** Begin Supplied records **

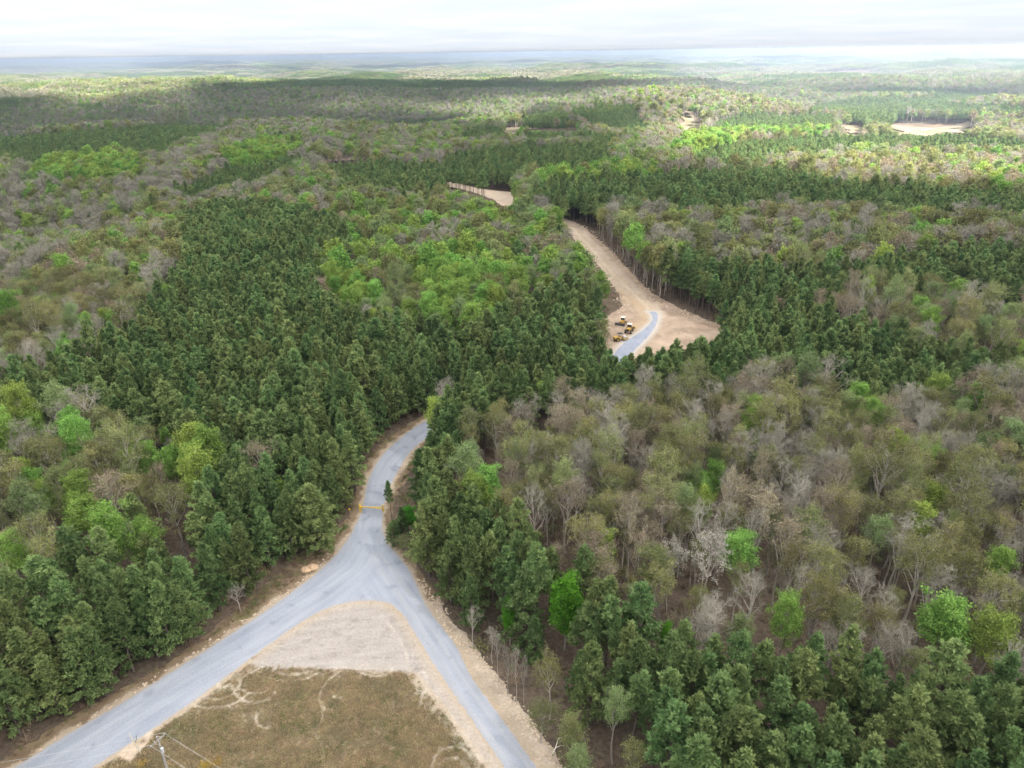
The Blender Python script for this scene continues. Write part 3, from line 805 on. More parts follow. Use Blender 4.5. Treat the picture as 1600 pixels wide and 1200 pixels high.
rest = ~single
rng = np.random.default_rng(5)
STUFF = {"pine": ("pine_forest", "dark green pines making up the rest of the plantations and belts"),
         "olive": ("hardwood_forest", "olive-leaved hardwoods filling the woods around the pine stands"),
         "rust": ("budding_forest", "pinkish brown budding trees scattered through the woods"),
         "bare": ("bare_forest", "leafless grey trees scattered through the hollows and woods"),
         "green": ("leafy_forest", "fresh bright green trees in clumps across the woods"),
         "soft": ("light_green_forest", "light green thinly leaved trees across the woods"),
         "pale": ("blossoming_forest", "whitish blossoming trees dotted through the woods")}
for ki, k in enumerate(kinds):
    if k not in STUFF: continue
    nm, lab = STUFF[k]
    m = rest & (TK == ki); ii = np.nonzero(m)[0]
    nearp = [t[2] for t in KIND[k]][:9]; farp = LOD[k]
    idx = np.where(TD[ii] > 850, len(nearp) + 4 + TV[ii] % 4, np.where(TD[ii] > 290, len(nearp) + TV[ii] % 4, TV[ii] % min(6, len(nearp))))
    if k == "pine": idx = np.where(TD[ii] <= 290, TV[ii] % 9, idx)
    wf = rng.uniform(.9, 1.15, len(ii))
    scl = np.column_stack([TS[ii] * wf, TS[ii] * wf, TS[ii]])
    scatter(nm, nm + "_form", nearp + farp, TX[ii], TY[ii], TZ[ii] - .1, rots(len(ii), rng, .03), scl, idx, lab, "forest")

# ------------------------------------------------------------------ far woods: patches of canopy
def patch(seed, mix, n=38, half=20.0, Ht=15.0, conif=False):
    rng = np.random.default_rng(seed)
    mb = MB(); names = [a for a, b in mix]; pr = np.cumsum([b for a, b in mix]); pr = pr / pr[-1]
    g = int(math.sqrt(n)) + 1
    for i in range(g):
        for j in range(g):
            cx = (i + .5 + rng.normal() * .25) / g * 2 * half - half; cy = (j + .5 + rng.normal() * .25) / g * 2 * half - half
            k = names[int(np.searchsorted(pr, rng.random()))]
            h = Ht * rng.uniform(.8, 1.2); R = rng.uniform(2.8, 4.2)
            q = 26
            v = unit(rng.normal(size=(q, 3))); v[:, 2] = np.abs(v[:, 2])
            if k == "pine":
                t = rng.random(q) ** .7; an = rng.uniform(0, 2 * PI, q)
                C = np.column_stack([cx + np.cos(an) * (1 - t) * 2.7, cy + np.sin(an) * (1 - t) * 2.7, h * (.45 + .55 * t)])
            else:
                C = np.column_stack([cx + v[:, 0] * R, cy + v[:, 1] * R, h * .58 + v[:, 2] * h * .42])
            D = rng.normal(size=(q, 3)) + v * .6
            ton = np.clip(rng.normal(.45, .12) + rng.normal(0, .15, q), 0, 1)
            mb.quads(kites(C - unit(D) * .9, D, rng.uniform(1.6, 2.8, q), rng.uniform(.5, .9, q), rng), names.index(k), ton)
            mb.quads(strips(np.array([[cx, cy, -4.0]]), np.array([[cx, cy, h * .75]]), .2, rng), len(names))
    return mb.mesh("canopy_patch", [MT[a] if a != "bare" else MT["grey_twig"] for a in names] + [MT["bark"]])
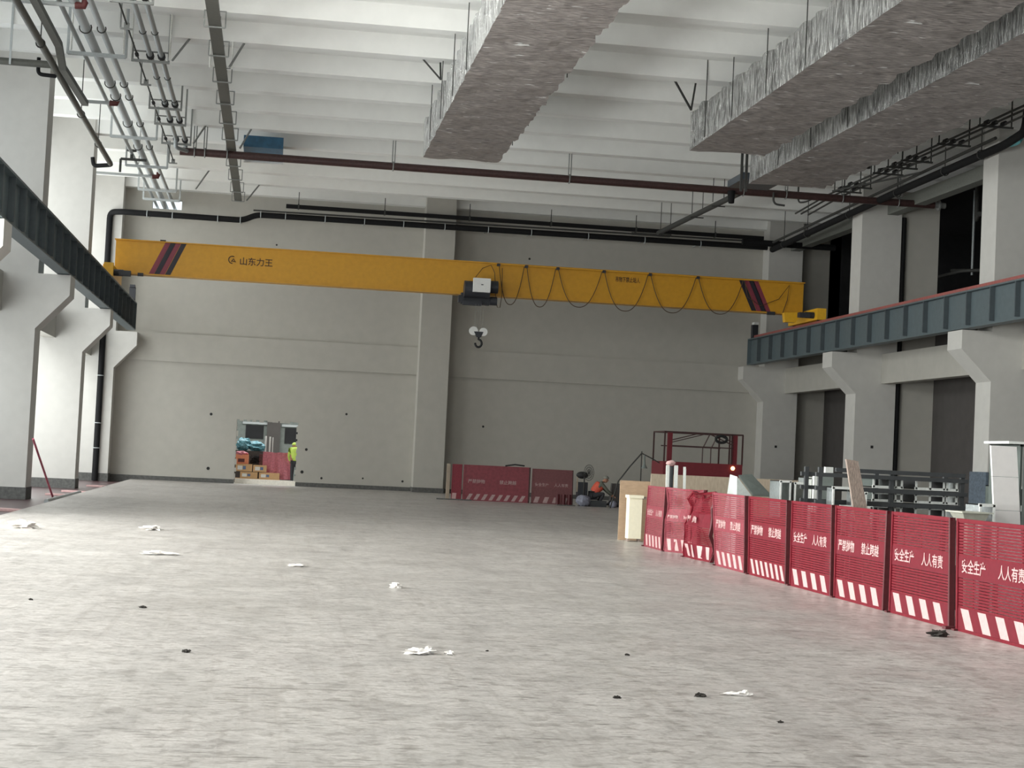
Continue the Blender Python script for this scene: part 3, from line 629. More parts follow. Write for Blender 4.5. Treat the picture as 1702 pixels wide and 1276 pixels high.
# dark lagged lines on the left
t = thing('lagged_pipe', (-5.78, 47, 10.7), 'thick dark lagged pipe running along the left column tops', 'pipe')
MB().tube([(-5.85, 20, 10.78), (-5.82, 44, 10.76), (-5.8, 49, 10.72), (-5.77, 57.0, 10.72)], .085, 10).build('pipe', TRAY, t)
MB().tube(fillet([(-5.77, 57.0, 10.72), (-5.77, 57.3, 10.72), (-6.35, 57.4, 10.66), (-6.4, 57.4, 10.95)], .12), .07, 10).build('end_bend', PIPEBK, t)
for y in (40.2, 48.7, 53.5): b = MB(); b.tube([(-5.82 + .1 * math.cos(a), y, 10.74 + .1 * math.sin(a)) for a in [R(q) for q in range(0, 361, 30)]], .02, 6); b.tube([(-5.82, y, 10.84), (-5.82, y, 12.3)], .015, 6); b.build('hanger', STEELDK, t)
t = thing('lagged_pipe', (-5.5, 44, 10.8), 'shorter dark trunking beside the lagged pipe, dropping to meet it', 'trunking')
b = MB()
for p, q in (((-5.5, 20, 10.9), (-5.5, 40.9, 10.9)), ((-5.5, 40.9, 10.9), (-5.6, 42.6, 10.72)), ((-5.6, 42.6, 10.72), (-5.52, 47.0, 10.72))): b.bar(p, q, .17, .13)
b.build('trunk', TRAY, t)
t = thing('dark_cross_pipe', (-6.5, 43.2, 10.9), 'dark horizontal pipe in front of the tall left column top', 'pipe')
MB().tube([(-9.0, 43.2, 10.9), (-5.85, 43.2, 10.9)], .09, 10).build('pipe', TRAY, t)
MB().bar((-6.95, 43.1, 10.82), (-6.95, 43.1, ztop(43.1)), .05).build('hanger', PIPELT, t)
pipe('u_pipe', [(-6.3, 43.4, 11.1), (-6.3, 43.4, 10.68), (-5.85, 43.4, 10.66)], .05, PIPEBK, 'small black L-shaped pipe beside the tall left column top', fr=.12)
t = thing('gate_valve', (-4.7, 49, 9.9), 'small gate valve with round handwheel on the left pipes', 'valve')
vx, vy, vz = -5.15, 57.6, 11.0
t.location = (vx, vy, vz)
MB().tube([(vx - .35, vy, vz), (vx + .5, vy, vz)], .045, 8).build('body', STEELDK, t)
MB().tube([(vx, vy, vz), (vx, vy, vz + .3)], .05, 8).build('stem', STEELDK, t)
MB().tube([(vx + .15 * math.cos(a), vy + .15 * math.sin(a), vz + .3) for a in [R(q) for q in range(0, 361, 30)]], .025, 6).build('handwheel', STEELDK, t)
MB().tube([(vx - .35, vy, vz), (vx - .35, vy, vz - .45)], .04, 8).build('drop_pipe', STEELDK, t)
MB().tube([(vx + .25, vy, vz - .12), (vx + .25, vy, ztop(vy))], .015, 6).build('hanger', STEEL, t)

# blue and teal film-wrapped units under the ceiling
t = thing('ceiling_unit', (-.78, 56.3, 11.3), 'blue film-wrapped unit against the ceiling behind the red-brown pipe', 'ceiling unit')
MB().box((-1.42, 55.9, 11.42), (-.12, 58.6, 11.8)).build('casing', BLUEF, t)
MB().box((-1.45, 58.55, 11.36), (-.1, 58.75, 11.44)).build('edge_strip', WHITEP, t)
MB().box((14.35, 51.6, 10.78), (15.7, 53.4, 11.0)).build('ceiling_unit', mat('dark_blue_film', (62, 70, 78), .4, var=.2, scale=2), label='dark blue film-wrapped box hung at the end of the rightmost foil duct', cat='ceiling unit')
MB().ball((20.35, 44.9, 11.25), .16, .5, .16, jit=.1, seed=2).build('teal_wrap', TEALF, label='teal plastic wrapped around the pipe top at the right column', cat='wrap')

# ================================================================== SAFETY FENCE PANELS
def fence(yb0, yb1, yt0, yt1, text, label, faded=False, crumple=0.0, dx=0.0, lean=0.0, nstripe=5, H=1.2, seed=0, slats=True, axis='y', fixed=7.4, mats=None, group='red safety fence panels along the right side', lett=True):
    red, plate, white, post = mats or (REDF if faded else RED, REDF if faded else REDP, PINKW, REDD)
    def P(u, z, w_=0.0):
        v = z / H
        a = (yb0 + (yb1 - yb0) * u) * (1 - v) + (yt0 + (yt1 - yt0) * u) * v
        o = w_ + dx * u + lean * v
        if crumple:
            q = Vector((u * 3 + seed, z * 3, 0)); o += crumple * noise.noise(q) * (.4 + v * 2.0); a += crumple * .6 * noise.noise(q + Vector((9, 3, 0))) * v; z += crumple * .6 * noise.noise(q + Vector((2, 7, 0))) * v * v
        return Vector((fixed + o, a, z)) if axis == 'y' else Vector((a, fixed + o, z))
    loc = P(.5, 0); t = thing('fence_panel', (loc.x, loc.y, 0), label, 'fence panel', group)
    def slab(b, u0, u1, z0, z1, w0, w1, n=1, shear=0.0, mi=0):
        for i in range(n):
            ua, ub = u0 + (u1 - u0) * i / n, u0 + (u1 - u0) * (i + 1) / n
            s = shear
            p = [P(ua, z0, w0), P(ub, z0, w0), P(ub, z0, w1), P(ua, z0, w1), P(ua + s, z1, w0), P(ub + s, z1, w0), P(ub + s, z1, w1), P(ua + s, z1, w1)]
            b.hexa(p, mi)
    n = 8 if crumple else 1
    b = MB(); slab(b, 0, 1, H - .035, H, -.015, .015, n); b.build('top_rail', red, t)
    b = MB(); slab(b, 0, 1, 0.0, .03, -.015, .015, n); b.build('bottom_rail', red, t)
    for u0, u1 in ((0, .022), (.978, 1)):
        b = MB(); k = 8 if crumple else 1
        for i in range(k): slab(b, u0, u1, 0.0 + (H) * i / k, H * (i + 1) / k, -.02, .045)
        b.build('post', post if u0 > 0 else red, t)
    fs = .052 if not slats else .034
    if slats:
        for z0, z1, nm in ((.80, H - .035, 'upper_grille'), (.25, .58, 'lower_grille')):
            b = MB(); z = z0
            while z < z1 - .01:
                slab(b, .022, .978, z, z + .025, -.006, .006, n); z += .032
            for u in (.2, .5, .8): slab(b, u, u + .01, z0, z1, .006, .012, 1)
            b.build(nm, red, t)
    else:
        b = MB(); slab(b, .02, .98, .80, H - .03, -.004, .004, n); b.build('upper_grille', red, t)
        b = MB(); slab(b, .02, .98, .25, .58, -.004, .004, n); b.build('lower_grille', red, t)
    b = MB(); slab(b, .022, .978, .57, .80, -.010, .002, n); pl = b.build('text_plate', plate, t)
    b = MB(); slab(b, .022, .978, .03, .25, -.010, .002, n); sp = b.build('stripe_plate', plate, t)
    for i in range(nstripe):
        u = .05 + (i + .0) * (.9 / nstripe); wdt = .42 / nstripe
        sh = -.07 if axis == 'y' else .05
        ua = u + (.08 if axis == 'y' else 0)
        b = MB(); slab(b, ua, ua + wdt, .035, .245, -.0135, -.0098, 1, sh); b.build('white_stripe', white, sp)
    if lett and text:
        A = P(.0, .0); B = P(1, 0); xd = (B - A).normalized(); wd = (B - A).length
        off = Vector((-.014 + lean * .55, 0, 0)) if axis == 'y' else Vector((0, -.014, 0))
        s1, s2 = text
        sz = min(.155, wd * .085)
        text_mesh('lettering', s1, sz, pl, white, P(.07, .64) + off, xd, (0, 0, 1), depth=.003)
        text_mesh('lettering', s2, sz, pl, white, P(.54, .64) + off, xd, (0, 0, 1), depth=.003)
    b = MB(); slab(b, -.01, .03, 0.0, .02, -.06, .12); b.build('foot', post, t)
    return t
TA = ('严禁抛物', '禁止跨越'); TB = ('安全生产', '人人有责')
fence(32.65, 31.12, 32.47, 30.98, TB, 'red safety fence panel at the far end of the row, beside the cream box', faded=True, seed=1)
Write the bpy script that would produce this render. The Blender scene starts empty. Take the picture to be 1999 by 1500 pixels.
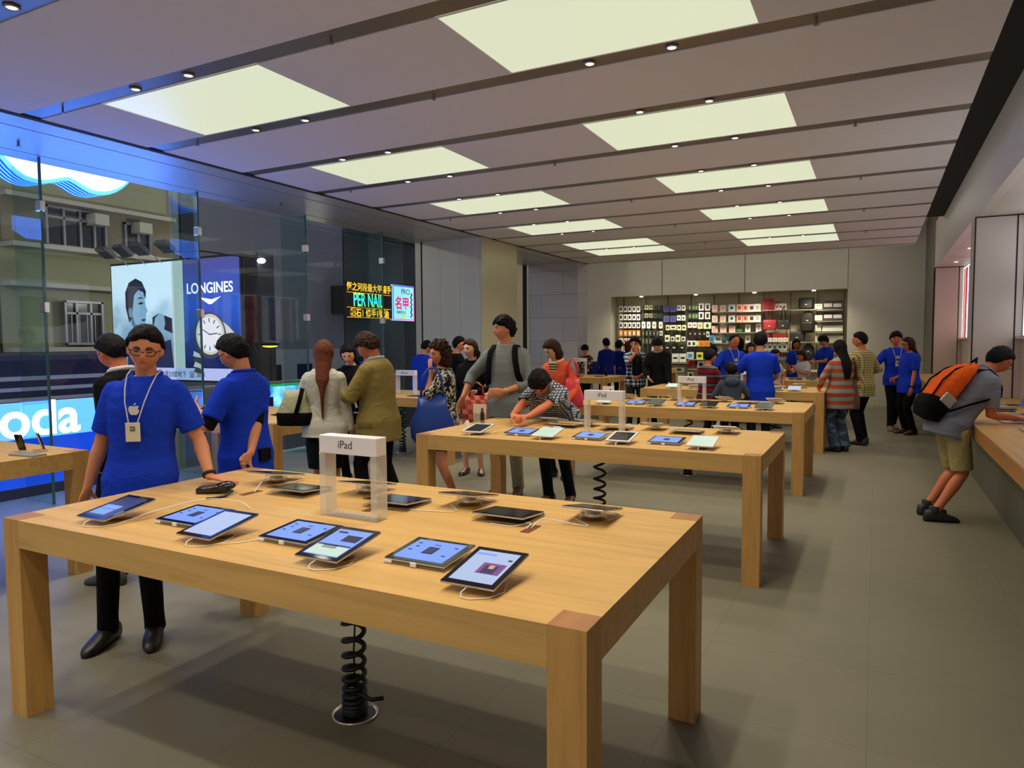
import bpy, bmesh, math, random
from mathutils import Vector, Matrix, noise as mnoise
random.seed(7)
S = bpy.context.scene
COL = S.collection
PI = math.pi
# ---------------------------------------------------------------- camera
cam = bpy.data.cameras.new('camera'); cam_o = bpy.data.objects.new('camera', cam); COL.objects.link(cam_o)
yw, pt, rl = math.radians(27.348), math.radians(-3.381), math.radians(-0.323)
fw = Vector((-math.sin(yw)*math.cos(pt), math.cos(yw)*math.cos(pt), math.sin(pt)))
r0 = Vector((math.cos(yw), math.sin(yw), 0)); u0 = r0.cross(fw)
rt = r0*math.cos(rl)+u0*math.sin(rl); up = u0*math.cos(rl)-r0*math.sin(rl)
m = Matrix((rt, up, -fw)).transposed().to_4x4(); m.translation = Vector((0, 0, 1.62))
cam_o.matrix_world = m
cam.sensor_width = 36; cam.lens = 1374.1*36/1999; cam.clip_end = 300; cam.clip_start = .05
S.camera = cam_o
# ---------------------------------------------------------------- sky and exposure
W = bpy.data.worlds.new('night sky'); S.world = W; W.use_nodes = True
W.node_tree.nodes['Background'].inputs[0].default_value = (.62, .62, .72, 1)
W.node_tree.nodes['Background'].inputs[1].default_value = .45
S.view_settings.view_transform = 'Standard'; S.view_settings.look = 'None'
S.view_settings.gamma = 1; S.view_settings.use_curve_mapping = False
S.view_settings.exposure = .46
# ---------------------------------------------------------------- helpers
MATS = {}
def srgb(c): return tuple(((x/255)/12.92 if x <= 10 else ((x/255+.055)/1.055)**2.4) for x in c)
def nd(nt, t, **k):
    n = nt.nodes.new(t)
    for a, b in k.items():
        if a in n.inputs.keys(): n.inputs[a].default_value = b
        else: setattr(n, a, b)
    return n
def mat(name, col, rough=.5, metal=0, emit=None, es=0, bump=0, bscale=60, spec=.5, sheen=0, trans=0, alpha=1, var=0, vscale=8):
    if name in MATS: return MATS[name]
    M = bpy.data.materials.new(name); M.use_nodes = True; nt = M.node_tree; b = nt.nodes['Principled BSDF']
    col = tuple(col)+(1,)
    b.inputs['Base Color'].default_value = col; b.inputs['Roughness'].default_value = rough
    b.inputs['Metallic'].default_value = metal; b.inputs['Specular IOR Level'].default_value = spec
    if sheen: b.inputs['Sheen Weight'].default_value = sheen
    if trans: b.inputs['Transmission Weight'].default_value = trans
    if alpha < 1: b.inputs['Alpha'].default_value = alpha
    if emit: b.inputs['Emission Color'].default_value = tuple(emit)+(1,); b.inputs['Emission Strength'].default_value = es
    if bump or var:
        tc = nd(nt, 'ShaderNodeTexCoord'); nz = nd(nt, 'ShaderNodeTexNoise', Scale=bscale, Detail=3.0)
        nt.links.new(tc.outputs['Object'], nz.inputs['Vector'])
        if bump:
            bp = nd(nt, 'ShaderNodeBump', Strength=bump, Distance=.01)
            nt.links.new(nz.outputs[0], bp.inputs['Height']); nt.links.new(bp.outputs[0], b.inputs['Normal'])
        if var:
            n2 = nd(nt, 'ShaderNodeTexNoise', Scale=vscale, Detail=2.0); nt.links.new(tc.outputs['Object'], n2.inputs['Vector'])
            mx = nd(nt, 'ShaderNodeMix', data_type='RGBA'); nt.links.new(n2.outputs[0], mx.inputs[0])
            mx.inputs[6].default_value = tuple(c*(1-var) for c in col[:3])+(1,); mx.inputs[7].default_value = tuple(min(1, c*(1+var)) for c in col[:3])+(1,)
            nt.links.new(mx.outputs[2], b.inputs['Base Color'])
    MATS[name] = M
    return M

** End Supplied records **

Do this:
Everything from the first line of the entries through the line that contains "scatter(nm, nm +" is to be reproduced exactly, except the pictures.

Completed exercise:
The Blender Python script for this scene continues. Write part 3, from line 805 on. More parts follow. Use Blender 4.5. Treat the picture as 1600 pixels wide and 1200 pixels high.
rest = ~single
rng = np.random.default_rng(5)
STUFF = {"pine": ("pine_forest", "dark green pines making up the rest of the plantations and belts"),
         "olive": ("hardwood_forest", "olive-leaved hardwoods filling the woods around the pine stands"),
         "rust": ("budding_forest", "pinkish brown budding trees scattered through the woods"),
         "bare": ("bare_forest", "leafless grey trees scattered through the hollows and woods"),
         "green": ("leafy_forest", "fresh bright green trees in clumps across the woods"),
         "soft": ("light_green_forest", "light green thinly leaved trees across the woods"),
         "pale": ("blossoming_forest", "whitish blossoming trees dotted through the woods")}
for ki, k in enumerate(kinds):
    if k not in STUFF: continue
    nm, lab = STUFF[k]
    m = rest & (TK == ki); ii = np.nonzero(m)[0]
    nearp = [t[2] for t in KIND[k]][:9]; farp = LOD[k]
    idx = np.where(TD[ii] > 850, len(nearp) + 4 + TV[ii] % 4, np.where(TD[ii] > 290, len(nearp) + TV[ii] % 4, TV[ii] % min(6, len(nearp))))
    if k == "pine": idx = np.where(TD[ii] <= 290, TV[ii] % 9, idx)
    wf = rng.uniform(.9, 1.15, len(ii))
    scl = np.column_stack([TS[ii] * wf, TS[ii] * wf, TS[ii]])
    scatter(nm, nm + "_form", nearp + farp, TX[ii], TY[ii], TZ[ii] - .1, rots(len(ii), rng, .03), scl, idx, lab, "forest")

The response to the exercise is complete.